* **Data excerpt**:
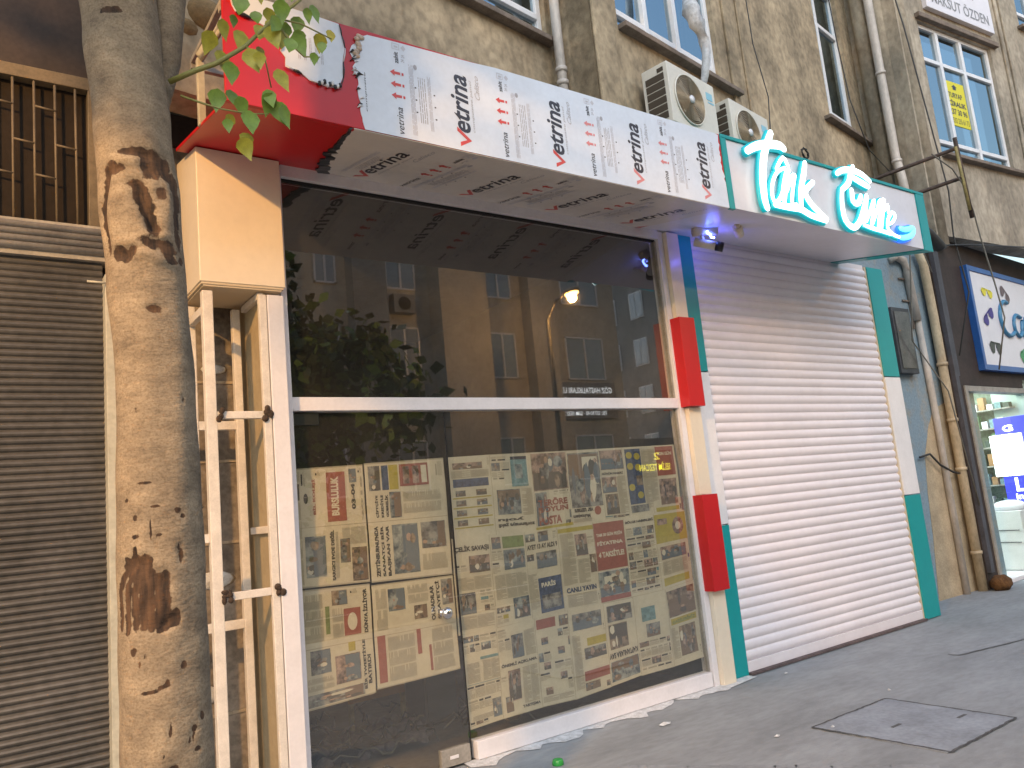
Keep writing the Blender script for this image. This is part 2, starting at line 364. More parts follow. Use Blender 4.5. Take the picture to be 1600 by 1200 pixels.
# pilaster strip left of the first window
g = MB(WB); g.box(4.321, 4.60, 0, .035, 3.95, 13.5, CONC); g.build('pilaster', bld, bevel=.015)
g = MB(WB); g.box(6.62, 6.82, 0, .03, 3.95, 13.5, CONC); g.box(6.95, 7.0, 0, .02, 3.95, 13.5, CONC); g.build('pilaster', bld, bevel=.015)
g = MB(WC); g.box(12.95, 13.03, 0, .03, 4.6, 13.5, CONC2); g.box(13.1, 13.16, 0, .03, 4.6, 13.5, CONC2); g.build('pilaster', bld, bevel=.01)
def window(T, u0, u1, z0, z1, us, zs, deep=.10, fr=.055, blind=False, sillx=(.08, .1), par=bld):
    g = MB(T)
    g.box(u0, u1, -deep, -deep+.05, z0, z0+fr, PVC); g.box(u0, u1, -deep, -deep+.05, z1-fr, z1, PVC)
    g.box(u0, u0+fr, -deep, -deep+.05, z0+fr, z1-fr, PVC); g.box(u1-fr, u1, -deep, -deep+.05, z0+fr, z1-fr, PVC)
    for u in us: g.box(u-fr*.6, u+fr*.6, -deep+.002, -deep+.062, z0+fr, z1-fr, PVC)
    for z in zs: g.box(u0+fr, u1-fr, -deep+.004, -deep+.056, z-fr*.5, z+fr*.5, PVC)
    f = g.build('window', par, bevel=.004)
    g = MB(T); g.box(u0+.02, u1-.02, -deep+.01, -deep+.02, z0+.02, z1-.02, GL_WIN); g.build('pane', f)
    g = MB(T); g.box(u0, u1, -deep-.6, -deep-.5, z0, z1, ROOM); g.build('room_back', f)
    if blind:
        g = MB(T); z = z0+.4
        g.box(us[0]+.02, u1-.06, -deep-.10, -deep-.09, z0+.1, z1, M('curtain', (.30, .30, .30), .9, var=.5, vs=9, stretch=(4, 4, .1))); g.build('curtain', f)
    g = MB(T); g.box(u0-sillx[0], u1+sillx[1], -deep+.05, .09, z0-.05, z0-.002, SILL); g.build('sill', f, bevel=.006)
    return f
window(WB, 4.70, 6.42, 5.56, 7.6, [5.22, 5.74], [5.74], sillx=(.0, .28), blind=True)
window(WB, 9.15, 9.98, 6.0, 8.1, [9.32], [6.17, 7.45], sillx=(.2, .4), blind=True)
window(WC, 10.78, 12.62, 5.62, 7.58, [11.27, 11.86], [5.84, 7.05], sillx=(.02, .28))
window(WA, 2.6, 4.2, 5.46, 7.6, [3.4], [5.7], sillx=(.1, .02), blind=True)
window(WC, 13.68, 15.4, 8.2, 10.0, [14.2, 14.8], [8.5]); window(WC, 16, 17.9, 5.62, 7.6, [16.6, 17.3], [5.84, 7.05]); window(WC, 20, 21.9, 5.62, 7.6, [20.6, 21.3], [5.84, 7.05])
window(WB, 4.70, 6.42, 8.6, 10.6, [5.22, 5.74], [8.8]); window(WB, 9.15, 9.98, 9.1, 11, [9.32], [9.3]); window(WA, 2.6, 4.2, 8.6, 10.6, [3.4], [8.8])
g = MB(WC); g.box(10.74, 12.76, -.05, .07, 7.60, 7.67, SILL); g.build('lintel', bld, bevel=.006)
# ground-floor masonry
g = MB(); g.box(-12, .74, .16, .40, 0, 7.0, DARKB); g.build('wall', bld)
g = MB(); g.box(.745, 1.42, .46, .7, 0, 4.6, BLOCK); g.box(.70, .745, .1, .46, 0, 4.6, BLOCK)
for z in (.5, .98, 1.46, 1.94, 2.42, 2.9, 3.4): g.box(.745, 1.42, .452, .46, z-.008, z+.008, M('mortar', (.42, .36, .28), .95, var=.3, vs=30))
for (x, z, r) in ((1.12, 1.68, .07), (1.25, 1.25, .10), (1.13, .62, .12), (1.3, 2.5, .06)):
    g.ell((x, .455, z), (r*1.3, .012, r*.5), MORT)
g.build('wall', bld)
g = MB(); g.box(1.435, 1.45, -.09, .46, 0, 3.66, BEIGE); g.box(1.436, 1.447, -.07, .46, 3.0, 3.66, BEIGE); g.build('side_board', bld)
g = MB(); g.box(8.28, 10.9, .45, .75, 0, 4.5, BLUE)
g.build('wall', bld)
g = MB(); # bare ochre patch where the blue paint has come off
v = [(9.17, .446, .0), (10.14, .446, .0), (10.16, .446, 1.0), (10.18, .446, 2.3), (9.80, .446, 2.2), (9.62, .446, 2.0), (9.42, .446, 1.65), (9.33, .446, 1.2), (9.28, .446, .7)]
g.add(v+[(a, .45, c) for a, b, c in v], [tuple(range(9)), tuple(range(17, 8, -1))]+[(i, (i+1) % 9, (i+1) % 9+9, i+9) for i in range(9)], OCHRE)
g.build('plaster_patch', bld, label='bare ochre plaster patch in the faded blue wall')
g = MB(); g.box(-12, 1.4, .41, 4.5, 3.9, 4.1, DARKB); g.box(1.4, 10.6, .95, 4.5, 3.9, 4.1, CONC); g.build('slab', bld)

# ------------------------------------------------------------------ shop interior (dark)
g = MB(); g.box(1.45, 8.25, .02, 4.4, -.004+.008, .012, ROOMF); struct(g, 'floor')
g = MB(); g.box(1.45, 4.95, 4.4, 4.5, 0, 3.9, ROOM); g.box(1.451, 1.47, .46, 4.4, .012, 3.9, ROOM); g.box(4.90, 4.95, .05, 4.4, .012, 3.9, ROOM); struct(g, 'wall')
g = MB(); g.box(1.47, 4.90, .06, 4.4, 3.72, 3.9, ROOM); struct(g, 'ceiling')
t = thing('cable_heap', (2.5, 1.1, .01), 'dark tangled cables and rubble heaped on the floor inside the glass door', 'cables')
g = MB()
for i in range(26):
    p = []; x, y = rnd.uniform(1.8, 3.1), rnd.uniform(.55, 1.5); a = rnd.uniform(0, 6.28)
    for k in range(14): p.append((x, y, .03+.09*rnd.random()*abs(math.sin(k*.7)))); a += rnd.uniform(-.7, .7); x += math.cos(a)*.06; y += math.sin(a)*.05
    g.tube(p, .007, rnd.choice([CABLE, CABLE, CABLEG]), 5)
g.build('cable', t)
g = MB()
for i in range(22): g.ell((rnd.uniform(1.9, 2.9), rnd.uniform(.6, 1.3), .03), (rnd.uniform(.03, .09), rnd.uniform(.03, .07), rnd.uniform(.02, .06)), DUST, 7, 4)
g.build('rubble', t)['kind'] = 'stuff'
t = thing('speaker_box', (2.95, 1.0, .012), 'tall black box standing on the floor just inside the glass door', 'box')
g = MB(); g.box(2.80, 3.08, .9, 1.2, .012, .62, BLACK); g.build('cabinet', t, bevel=.008)
g = MB(); g.box(2.82, 3.06, .893, .899, .04, .58, M('speaker_cloth', (.02, .035, .05), .9)); g.build('front_cloth', t)
g = MB(); g.box(2.4, 2.85, 1.3, 1.34, .2, .26, M('orange_board', (.30, .16, .04), .8)); g.box(2.4, 2.43, 1.3, 1.34, .012, .2, RUSTY); g.box(2.82, 2.85, 1.3, 1.34, .012, .2, RUSTY)
tag(g.build('timber_trestle'), 'low orange board on short legs behind the cable heap inside the shop', 'trestle')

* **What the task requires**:
All the lines above are to be given again exactly as they read, with the pictures removed.

* **Solution for this task**:
Keep writing the Blender script for this image. This is part 2, starting at line 364. More parts follow. Use Blender 4.5. Take the picture to be 1600 by 1200 pixels.
# pilaster strip left of the first window
g = MB(WB); g.box(4.321, 4.60, 0, .035, 3.95, 13.5, CONC); g.build('pilaster', bld, bevel=.015)
g = MB(WB); g.box(6.62, 6.82, 0, .03, 3.95, 13.5, CONC); g.box(6.95, 7.0, 0, .02, 3.95, 13.5, CONC); g.build('pilaster', bld, bevel=.015)
g = MB(WC); g.box(12.95, 13.03, 0, .03, 4.6, 13.5, CONC2); g.box(13.1, 13.16, 0, .03, 4.6, 13.5, CONC2); g.build('pilaster', bld, bevel=.01)
def window(T, u0, u1, z0, z1, us, zs, deep=.10, fr=.055, blind=False, sillx=(.08, .1), par=bld):
    g = MB(T)
    g.box(u0, u1, -deep, -deep+.05, z0, z0+fr, PVC); g.box(u0, u1, -deep, -deep+.05, z1-fr, z1, PVC)
    g.box(u0, u0+fr, -deep, -deep+.05, z0+fr, z1-fr, PVC); g.box(u1-fr, u1, -deep, -deep+.05, z0+fr, z1-fr, PVC)
    for u in us: g.box(u-fr*.6, u+fr*.6, -deep+.002, -deep+.062, z0+fr, z1-fr, PVC)
    for z in zs: g.box(u0+fr, u1-fr, -deep+.004, -deep+.056, z-fr*.5, z+fr*.5, PVC)
    f = g.build('window', par, bevel=.004)
    g = MB(T); g.box(u0+.02, u1-.02, -deep+.01, -deep+.02, z0+.02, z1-.02, GL_WIN); g.build('pane', f)
    g = MB(T); g.box(u0, u1, -deep-.6, -deep-.5, z0, z1, ROOM); g.build('room_back', f)
    if blind:
        g = MB(T); z = z0+.4
        g.box(us[0]+.02, u1-.06, -deep-.10, -deep-.09, z0+.1, z1, M('curtain', (.30, .30, .30), .9, var=.5, vs=9, stretch=(4, 4, .1))); g.build('curtain', f)
    g = MB(T); g.box(u0-sillx[0], u1+sillx[1], -deep+.05, .09, z0-.05, z0-.002, SILL); g.build('sill', f, bevel=.006)
    return f
window(WB, 4.70, 6.42, 5.56, 7.6, [5.22, 5.74], [5.74], sillx=(.0, .28), blind=True)
window(WB, 9.15, 9.98, 6.0, 8.1, [9.32], [6.17, 7.45], sillx=(.2, .4), blind=True)
window(WC, 10.78, 12.62, 5.62, 7.58, [11.27, 11.86], [5.84, 7.05], sillx=(.02, .28))
window(WA, 2.6, 4.2, 5.46, 7.6, [3.4], [5.7], sillx=(.1, .02), blind=True)
window(WC, 13.68, 15.4, 8.2, 10.0, [14.2, 14.8], [8.5]); window(WC, 16, 17.9, 5.62, 7.6, [16.6, 17.3], [5.84, 7.05]); window(WC, 20, 21.9, 5.62, 7.6, [20.6, 21.3], [5.84, 7.05])
window(WB, 4.70, 6.42, 8.6, 10.6, [5.22, 5.74], [8.8]); window(WB, 9.15, 9.98, 9.1, 11, [9.32], [9.3]); window(WA, 2.6, 4.2, 8.6, 10.6, [3.4], [8.8])
g = MB(WC); g.box(10.74, 12.76, -.05, .07, 7.60, 7.67, SILL); g.build('lintel', bld, bevel=.006)
# ground-floor masonry
g = MB(); g.box(-12, .74, .16, .40, 0, 7.0, DARKB); g.build('wall', bld)
g = MB(); g.box(.745, 1.42, .46, .7, 0, 4.6, BLOCK); g.box(.70, .745, .1, .46, 0, 4.6, BLOCK)
for z in (.5, .98, 1.46, 1.94, 2.42, 2.9, 3.4): g.box(.745, 1.42, .452, .46, z-.008, z+.008, M('mortar', (.42, .36, .28), .95, var=.3, vs=30))
for (x, z, r) in ((1.12, 1.68, .07), (1.25, 1.25, .10), (1.13, .62, .12), (1.3, 2.5, .06)):
    g.ell((x, .455, z), (r*1.3, .012, r*.5), MORT)
g.build('wall', bld)
g = MB(); g.box(1.435, 1.45, -.09, .46, 0, 3.66, BEIGE); g.box(1.436, 1.447, -.07, .46, 3.0, 3.66, BEIGE); g.build('side_board', bld)
g = MB(); g.box(8.28, 10.9, .45, .75, 0, 4.5, BLUE)
g.build('wall', bld)
g = MB(); # bare ochre patch where the blue paint has come off
v = [(9.17, .446, .0), (10.14, .446, .0), (10.16, .446, 1.0), (10.18, .446, 2.3), (9.80, .446, 2.2), (9.62, .446, 2.0), (9.42, .446, 1.65), (9.33, .446, 1.2), (9.28, .446, .7)]
g.add(v+[(a, .45, c) for a, b, c in v], [tuple(range(9)), tuple(range(17, 8, -1))]+[(i, (i+1) % 9, (i+1) % 9+9, i+9) for i in range(9)], OCHRE)
g.build('plaster_patch', bld, label='bare ochre plaster patch in the faded blue wall')
g = MB(); g.box(-12, 1.4, .41, 4.5, 3.9, 4.1, DARKB); g.box(1.4, 10.6, .95, 4.5, 3.9, 4.1, CONC); g.build('slab', bld)

# ------------------------------------------------------------------ shop interior (dark)
g = MB(); g.box(1.45, 8.25, .02, 4.4, -.004+.008, .012, ROOMF); struct(g, 'floor')
g = MB(); g.box(1.45, 4.95, 4.4, 4.5, 0, 3.9, ROOM); g.box(1.451, 1.47, .46, 4.4, .012, 3.9, ROOM); g.box(4.90, 4.95, .05, 4.4, .012, 3.9, ROOM); struct(g, 'wall')
g = MB(); g.box(1.47, 4.90, .06, 4.4, 3.72, 3.9, ROOM); struct(g, 'ceiling')
t = thing('cable_heap', (2.5, 1.1, .01), 'dark tangled cables and rubble heaped on the floor inside the glass door', 'cables')
g = MB()
for i in range(26):
    p = []; x, y = rnd.uniform(1.8, 3.1), rnd.uniform(.55, 1.5); a = rnd.uniform(0, 6.28)
    for k in range(14): p.append((x, y, .03+.09*rnd.random()*abs(math.sin(k*.7)))); a += rnd.uniform(-.7, .7); x += math.cos(a)*.06; y += math.sin(a)*.05
    g.tube(p, .007, rnd.choice([CABLE, CABLE, CABLEG]), 5)
g.build('cable', t)
g = MB()
for i in range(22): g.ell((rnd.uniform(1.9, 2.9), rnd.uniform(.6, 1.3), .03), (rnd.uniform(.03, .09), rnd.uniform(.03, .07), rnd.uniform(.02, .06)), DUST, 7, 4)
g.build('rubble', t)['kind'] = 'stuff'
t = thing('speaker_box', (2.95, 1.0, .012), 'tall black box standing on the floor just inside the glass door', 'box')
g = MB(); g.box(2.80, 3.08, .9, 1.2, .012, .62, BLACK); g.build('cabinet', t, bevel=.008)
g = MB(); g.box(2.82, 3.06, .893, .899, .04, .58, M('speaker_cloth', (.02, .035, .05), .9)); g.build('front_cloth', t)
g = MB(); g.box(2.4, 2.85, 1.3, 1.34, .2, .26, M('orange_board', (.30, .16, .04), .8)); g.box(2.4, 2.43, 1.3, 1.34, .012, .2, RUSTY); g.box(2.82, 2.85, 1.3, 1.34, .012, .2, RUSTY)
tag(g.build('timber_trestle'), 'low orange board on short legs behind the cable heap inside the shop', 'trestle')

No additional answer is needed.